Em resumo, na minha opinião as tácticas actuais de ocidente estão dirigidas a esta independência do território integral do Kosovo. Lembra-se pouco, por exemplo, que o chamado “acordo” (dificilmente pode haver “acordo” quando uma das partes não o assina) de Rambouillet praticamente assegurava a independência do Kosovo num prazo de nove meses a um ano. O ponto 5 “convidava” a OTAN a deslocar uma força no Kosovo, quer dizer, para o regime sérvio o “acordo” forçava materialmente a invasão do território próprio (à margem de quais sanguinárias elites militares o regem) por um exército estrangeiro. Portanto, com os seus ataques a OTAN está a aplicar, literalmente, o unilateral “acordo” de Rambouillet. O que seguramente se ignora é que, como informa Steven Erlanger em The New York Times (“Milosevic’s New Version of Reality Will Be Harder for NATO to Dismiss”, 8-Abril-99), o dia anterior ao primeiro bombardeamento da OTAN o parlamento sérvio aprovara uma declaração para a concessão duma determinada “autonomia” para Kosovo, supervisada por uma “força internacional” não especificada:

“Numa resolução — pouco comentada — do Parlamento Sérvio justo antes dos bombardeamentos, em que esse órgão escassamente independente rejeitava as tropas da OTAN no Kosovo, apoiava a ideia de forças da ONU supervisarem um acordo político na região”.

Numa entrevista recente a uma emissora da rádio pública de Boston, Chomsky informa do mesmo, e clarifica que esta força poderia ser provavelmente a ONU, mas logicamente não a OTAN. É apenas lógico perguntar-se, de novo, por que os negociadores não aproveitaram as possibilidades dessa resolução do parlamento sérvio, se o que está em jogo (como declara Solana) são “valores humanos” e a vida de milhares de pessoas. Terá isto algo a ver com o facto de que a (proposta) autonomia para o Kosovo dentro de Sérvia seguiria a manter a gestão da “zona mais rica” do Kosovo nas mãos duma elite não domesticável?

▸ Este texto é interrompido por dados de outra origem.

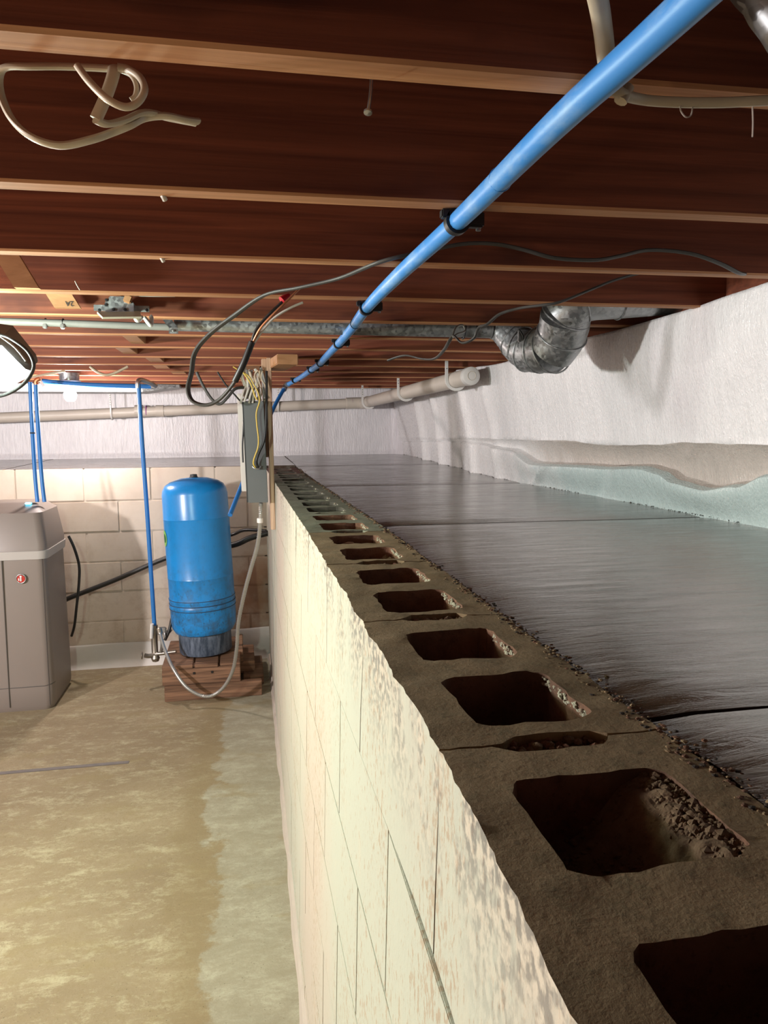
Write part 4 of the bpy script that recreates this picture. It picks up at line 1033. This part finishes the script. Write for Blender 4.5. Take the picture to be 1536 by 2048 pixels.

Um dado adicional é o seguinte: No final da sua longa entrevista televisada, Solana desvela ingenuamente por fim dous dos planos estratégicos da OTAN e do ocidente a respeito do Kosovo. (1) O primeiro (e menos relevante para esta discussão) é que haverá luta corpo a corpo entre exércitos: Solana especifica as famosas 5 condições ao regime de Milosevic, que agora incluem “que se retirem as forças para-militares jugoslavas, que são as que matam (sic; já não há menção ao exército jugoslavo); e quando houver um “certo (sic) acordo de cessamento do fogo”, entrarão as tropas da OTAN. Isto sugere que para a própria OTAN é impensável esperar do exército jugoslavo uma retirada e um cessamento do fogo absolutos: se o que se exige é a retirada apenas dos para-militares, as confrontações directas estão contempladas na táctica da OTAN.

(2) A segunda revelação de Solana contém-se nesta declaração: “Todos sabíamos, todo o mundo sabia que Milosevic preparava uma limpeza étnica total para a primavera se as negociações de Rambouillet fracassavam. A condicional “se as negociações fracassavam” é reveladora. Pois, se o móbil do ataque da OTAN são os “valores humanos”, os poderes ocidentais tinham a responsabilidade moral de não fazerem fracassar as negociações de todas as maneiras possíveis: por exemplo, com concessões ao governo de Sérvia para este poder manter (mesmo ilegitimamente) o controlo do norte do Kosovo, e evitar assim a limpeza étnica “total”.

Mas, para entender por que as negociações “fracassaram”, a explicação mais racional da estratégia da OTAN é, precisamente, uma explicação económica: O ataque já estava decidido porque o que está em jogo é o controlo económico do Kosovo e da região (recursos materiais e força produtiva para a sua “prosperidade” incluídos) por parte de capital dócil a Ocidente. Nisto, e não noutra cousa, consistirá a independência do Kosovo e talvez a Grande Albânia. Contra o que se pode pensar, a extensão do conflito não prejudica estes objectivos: quanto mais extensa a terra queimada, mais “prosperidade” sobre mais países (Kosovo, Sérvia, Croácia, Montenegro, Macedónia, mesmo Hungria) poderá impor o capital.

É inegável que toda guerra é uma guerra económica porque encarna tragicamente a seguinte alternativa: a distribuição e gestão desigual dos recursos (e, portanto, a continuação da escravidão material e da dominação ideológica das gentes) frente à libertação da humanidade de todo tipo de desigualdades e o começo da sua emancipação. Obviamente, os detalhes sobre a base económica duma guerra de classe como a guerra de Jugoslávia podem e devem ser discutidos e questionados. Mas quando a “esquerda” ou esse “nacionalismo democrático” que alega o inalienável direito à “integridade do território” omitem ou negam a base material deste conflito, estão a negar o seu lugar na história do pensamento progressista.